Good news for people who want the government to make it easier to build homes? The papers today carry news that local authorities are proposing nearly half a million (459,000) homes on green belt land, up from 425,000 a year ago. While on the surface more homes at a time of housing shortages might seem like welcome news, there are two problems. According to the report by the Campaign to Protect Rural England, (a) the bulk of it isn’t aimed at struggling first time buyers (b) it risks making Britain’s green spaces an endangered species in the long term.

The report claims that the green belt is being sacrificed to build expensive homes that young families may never be able to afford. Just 22pc of those granted planning permission in the green belt are technically affordable – a category that includes social housing and shared ownership. In the last year alone, the equivalent of 400 football pitches of greenfield land was turned into housing and of it 28pc was classed as affordable – the lowest proportion in eight years. At the moment, planning guidance means that councils are asked to consider all other options before allocating green belt land for development. The CPRE say that given that the plans aren’t bringing about affordable homes, more brownfield sites should be used instead. However, one gets the impression that even if the houses were majority ‘affordable’, they would still not be happy at the intrusion on green belt land.

It follows that the CPRE argue that the rules on building on the green belt in ‘exceptional circumstances’ need to be tightened. What’s striking about the warning is that Theresa May tends to have a good reputation (in some circles) for trying to protect green belt land – in fact, she is regarded as one of the biggest nimbys in the party. Within government there are many ministers who have been left frustrated with the Prime Minister’s caution on relaxing planning permission. Given that the Chancellor – Philip Hammond – is anti borrowing to build, it means that the combined force of No 10 and No 11 can mean that nothing very drastic happens on housing at a time when homes are desperately needed. These pro-build Tories argue that it’s time MPs in leafy areas stopped fretting about their view and focus on the bigger picture. The property-owning dream will die if the Conservatives don’t take drastic action – and if it does that is a fatal blow to the Tories’ survival.

Of those voices in Cabinet calling on the government to relax planning permission further, Liz Truss told Tory voters at the Spectator housing conference that they had a choice: build on the green belt or get Prime Minister Corbyn:

‘It’s a lot less uncomfortable having the field next to your house built on, than it is having your property appropriated by a bunch of Socialist-Marxists.’

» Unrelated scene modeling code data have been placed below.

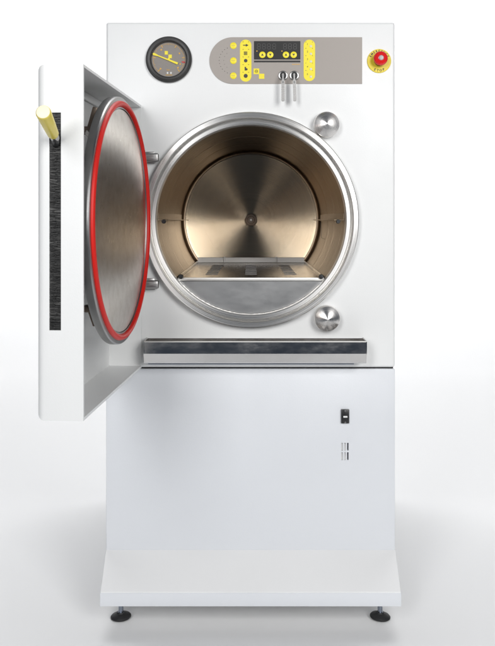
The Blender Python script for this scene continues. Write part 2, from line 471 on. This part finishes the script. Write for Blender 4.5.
# ---------------------------------------------------------------- drip tray
bm = BM()
x0, x1 = -103.2, 111.4
F = -27.0
def sheet(bm, pts_x0, pts_x1):
    for k in range(len(pts_x0)-1):
        bm.faces.new((pts_x0[k], pts_x1[k], pts_x1[k+1], pts_x0[k+1]))
prf = [(-.6, -118), (-.6, -137), (-2, -139), (-22, -139.6), (-23.2, -138.4), (F, -129.6), (F, -118.6), (F+1.2, -118.0), (F+1.2, -129.3), (-22.4, -137.6), (-21.0, -138.6), (-2.6, -137.6), (-1.8, -136.6), (-1.8, -118)]
A = [bm.verts.new((x0, y, z)) for y, z in prf]; B = [bm.verts.new((x1, y, z)) for y, z in prf]
n = len(prf)
for k in range(n): bm.faces.new((A[k], B[k], B[(k+1) % n], A[(k+1) % n]))
bm.faces.new(A); bm.faces.new(B[::-1])
tray = obj('drip_tray', bm, M_tray, root, angle=20)
for xa in (x0 - .9, x1):
    bm = BM()
    out = [(-.6, -118), (-2, -139), (-22, -139.6), (-23.4, -138.4), (F-.4, -129.6), (F-.4, -118.0)]
    a = [bm.verts.new((xa, y, z)) for y, z in out]; b = [bm.verts.new((xa + .9, y, z)) for y, z in out]
    bm.faces.new(a); bm.faces.new(b[::-1])
    for k in range(6): bm.faces.new((a[k], a[(k+1) % 6], b[(k+1) % 6], b[k]))
    o = obj('end_cap', bm, M_tray, tray, (0, 0, 0)); o.location = (0, 0, 0)
bm = BM()
tube(bm, [(x0 - .5, -1.2, -118), (x0 - .5, F + .6, -118), (x1 + .5, F + .6, -118), (x1 + .5, -1.2, -118)], .75, 8)
o = obj('rolled_rim', bm, M_edge, tray); o.location = (0, 0, 0)
bm = BM(); box(bm, x0 + 1, x1 - 9, -6, -.3, -143.5, -139.8, .4, 1)
o = obj('under_tray_shade', bm, M_stem, tray); o.location = (0, 0, 0)  # bluish strip stands in for the shadow and reflection beneath the tray

# ------------------------------------------------------------ pressure gauge
def PX(px, py): return px - 251, 220 - py
gx, gz = PX(169, 60)
bm = BM()
lathe(bm, [(17.2, -2), (17.6, -4.6), (18.6, -5.6), (20.6, -6.0), (21.6, -5.0), (22.0, -4.0), (22.8, -3.4), (23.0, -2.4), (23.0, 0.3), (17.2, .3)], 96, closed=True)
gauge = obj('pressure_gauge', bm, M_bezel, root, (gx, 0, gz), angle=30)
bm = BM(); lathe(bm, [(0, -1.6), (18, -1.6), (18, .2), (0, .2)], 72)
obj('dial', bm, M_dial, gauge, local=True)
bm = BM()
def tick(bm, ang, r0, r1, w, y0=-1.95, y1=-1.55):
    c, s_ = math.cos(ang), math.sin(ang)
    plate(bm, [(r0*c - w*s_, r0*s_ + w*c), (r1*c - w*s_, r1*s_ + w*c), (r1*c + w*s_, r1*s_ - w*c), (r0*c + w*s_, r0*s_ - w*c)], y0, y1)
for k in range(51):
    a = math.radians(228 - 276*k/50)
    maj = k % 10 == 0
    tick(bm, a, 13.2 if maj else (14.3 if k % 5 == 0 else 14.9), 16.2, .34 if maj else .16)
for a, w in ((228, .9), (128, .9), (30, .8), (-42, .9), (-22, .6)):
    tick(bm, math.radians(a), 11.6, 12.9, w)
text(bm, 'bar', -.4, -10.2, 2.6, -1.7, .12)
for k in range(9): box(bm, -3 + k*.72, -3 + k*.72 + .42, -1.95, -1.6, -15.8, -15.0)
obj('dial_scale', bm, M_orange, gauge, local=True)
bm = BM()
box(bm, -2.0, -.6, -1.95, -1.6, -14.4, -12.4); box(bm, 1.4, 2.9, -1.95, -1.6, -14.4, -12.4)
obj('dial_numerals', bm, M_pale, gauge, local=True)
bm = BM()
box(bm, -4.1, -.9, -1.98, -1.6, 4.9, 8.5); box(bm, -.4, 3.0, -1.98, -1.6, 1.3, 4.9)
obj('dial_emblem', bm, M_yel, gauge, local=True)
bm = BM(); tick(bm, math.radians(-10), 13.2, 16.6, .7)
obj('red_mark', bm, M_redink, gauge, local=True)
bm = BM()
p0 = Vector((-16.0, 0, 5.8)); p1 = Vector((9.0, 0, -4.2)); dv = (p1 - p0).normalized(); nv = Vector((-dv.z, 0, dv.x))
def q(t, w): v = p0.lerp(p1, t) + nv*w; return (v.x, v.z)
plate(bm, [q(0, .2), q(.03, 1.3), q(.16, .9), q(.2, .55), q(.64, .75), q(1, 1.05), q(1, -1.05), q(.64, -.75), q(.2, -.55), q(.16, -.9), q(.03, -1.3), q(0, -.2)], -3.0, -2.5)
disc(bm, 0, 0, 1.2, -3.4, -1.5)
obj('needle', bm, M_yel, gauge, local=True)

M_glass = bpy.data.materials.new('gauge_glass'); M_glass.use_nodes = True
_nt = M_glass.node_tree; _nt.nodes.remove(_nt.nodes['Principled BSDF'])
_t = N(M_glass, 'ShaderNodeBsdfTransparent'); _g = N(M_glass, 'ShaderNodeBsdfGlossy'); _g.inputs['Roughness'].default_value = .03
_f = N(M_glass, 'ShaderNodeFresnel'); _f.inputs['IOR'].default_value = 1.5; _x = N(M_glass, 'ShaderNodeMixShader')
_nt.links.new(_f.outputs[0], _x.inputs[0]); _nt.links.new(_t.outputs[0], _x.inputs[1]); _nt.links.new(_g.outputs[0], _x.inputs[2])
_nt.links.new(_x.outputs[0], _nt.nodes['Material Output'].inputs['Surface'])
bm = BM(); lathe(bm, [(0, -4.0), (17.5, -4.0), (17.5, -3.6), (0, -3.6)], 64)
obj('gauge_glass', bm, M_glass, gauge, local=True)

# ------------------------------------------------------------- control panel
cx0, cz1 = PX(209.5, 37.5); cx1, cz0 = PX(362, 84)
r = (cz1 - cz0)/2; zc = (cz1 + cz0)/2
bm = BM()
pts = [(cx0 + r + r*math.cos(a), zc + r*math.sin(a)) for a in [PI/2 + PI*k/40 for k in range(41)]] + [(cx1, cz0), (cx1, cz1)]
plate(bm, pts, -.9, .1)
cp = obj('control_panel', bm, M_taupe, root)
cpl = lambda name, bm, m: setattr(obj(name, bm, m, cp), 'location', (0, 0, 0))
# arrangement: y -0.9 film; prints at -1.0 .. -1.2
bm = BM()
for k in range(13):
    a = math.radians(100 + 160*k/12); disc(bm, cx0 + r + 13.5*math.cos(a), zc + 13.5*math.sin(a), .34, -1.1, -.85, 8)
for k in range(5):
    a = math.radians(130 + 100*k/4); disc(bm, cx0 + r + 9*math.cos(a), zc + 9*math.sin(a), .26, -1.1, -.85, 8)
cpl('dot_print', bm, M_ink)
for py in (46, 61, 76):
    x, z = PX(233.4, py)
    bm = BM(); lathe(bm, [(0, -1.55), (2.7, -1.5), (3.3, -1.2), (3.3, -.85), (0, -.85)], 32, c=(x, 0, z)); cpl('round_button', bm, M_yel)
    bm = BM(); box(bm, x-2, x+2, -1.7, -1.5, z-.38, z+.38); cpl('button_print', bm, M_yeldim)
bm = BM(); xa, za = PX(240, 82); xb, zb_ = PX(251.4, 40); pill(bm, xa, xb, za, zb_, -1.1, -.85); cpl('indicator_strip', bm, M_yel)
bm = BM()
xm = (xa + xb)/2
z = 220-45.6; box(bm, xm-2.6, xm+.6, -1.3, -1.08, z-.4, z+.4); plate(bm, [(xm+.2, z-1.4), (xm+2.8, z), (xm+.2, z+1.4)], -1.3, -1.08)
z = 220-53.6
for i in range(3): box(bm, xm-1.5 + i*1.1, xm-1.5 + i*1.1 + .5, -1.3, -1.08, z-1.8, z+1.8)
for i in range(3): box(bm, xm-1.9, xm+1.7, -1.3, -1.20, z-1.5 + i*1.2, z-1.1 + i*1.2)
disc(bm, xm, 220-61, 1.75, -1.3, -1.08)
z = 220-69; box(bm, xm-1, xm+.4, -1.3, -1.08, z-1.8, z+1.8); disc(bm, xm+.8, z-.6, 1.1, -1.31, -1.08)
disc(bm, xm, 220-76.2, 2.0, -1.3, -1.08)
for py in (42.2, 49.7, 57.2, 65, 72.6):
    for s in (-2.6, 2.9):
        box(bm, xm+s-.5, xm+s+.5, -1.25, -1.08, 220-py-.2, 220-py+.2)
cpl('strip_symbols', bm, M_ink)
bm = BM(); x, z = PX(254, 59.8); xr, zt = PX(300.3, 41.5); box(bm, x, xr, -1.5, -.85, z, zt, .25, 1); cpl('display', bm, M_disp)
bm = BM(); box(bm, x, xr, -1.2, -.85, 220-62.6, 220-61.0); cpl('display_bar', bm, M_disp)
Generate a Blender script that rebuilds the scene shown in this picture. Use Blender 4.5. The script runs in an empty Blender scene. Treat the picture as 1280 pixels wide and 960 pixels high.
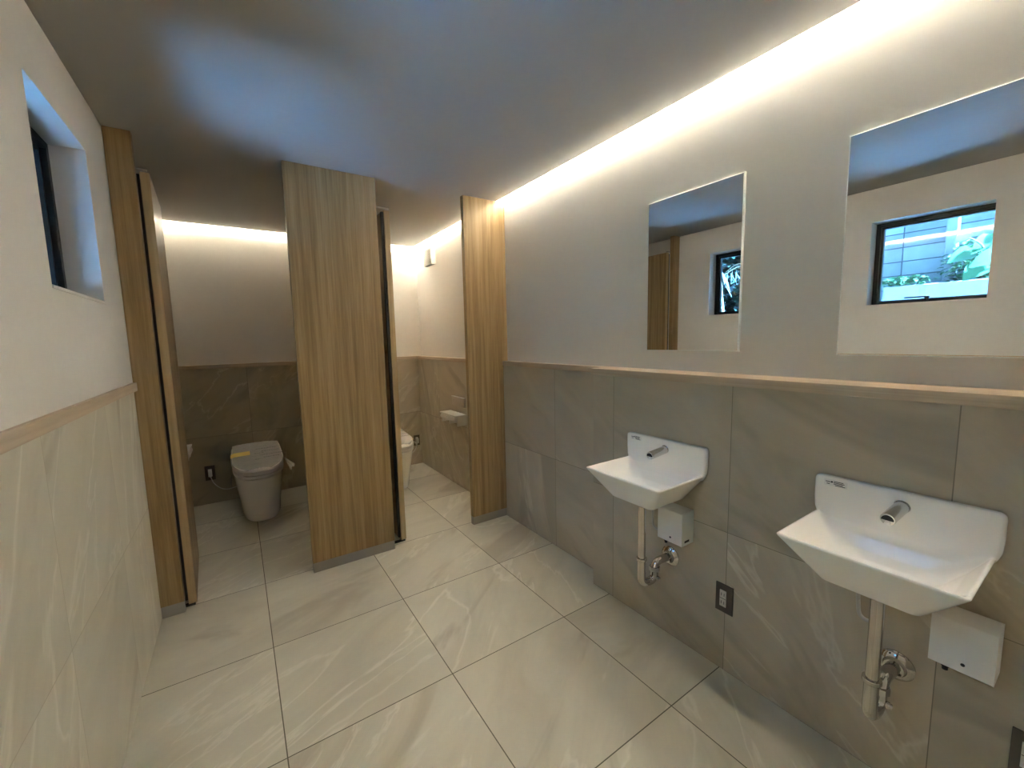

This highlights the ongoing debate in the Conservative party over how best to solve the housing problem. Although provisions for higher rates of affordable housing should be put in place, it seems unlikely that restrictions on building on the green belt will be tightened. For one, the incumbent Prime Minister is likely biggest supporter they have on this issue – were May to be replaced you’d likely get a more radical house building programme that involved a combination of building on the green belt and brown field land. To put things into perspective, the 315 hectares built on last year make up only 0.002% of the UK’s 1.6m hectares of green belt. The CPS’s Rob Colvile points out that at this construction rate, the whole thing would take 5000 years to go. It follows that for many the issue isn’t that nearly half a million homes will be built on it – it’s why that figure isn’t higher.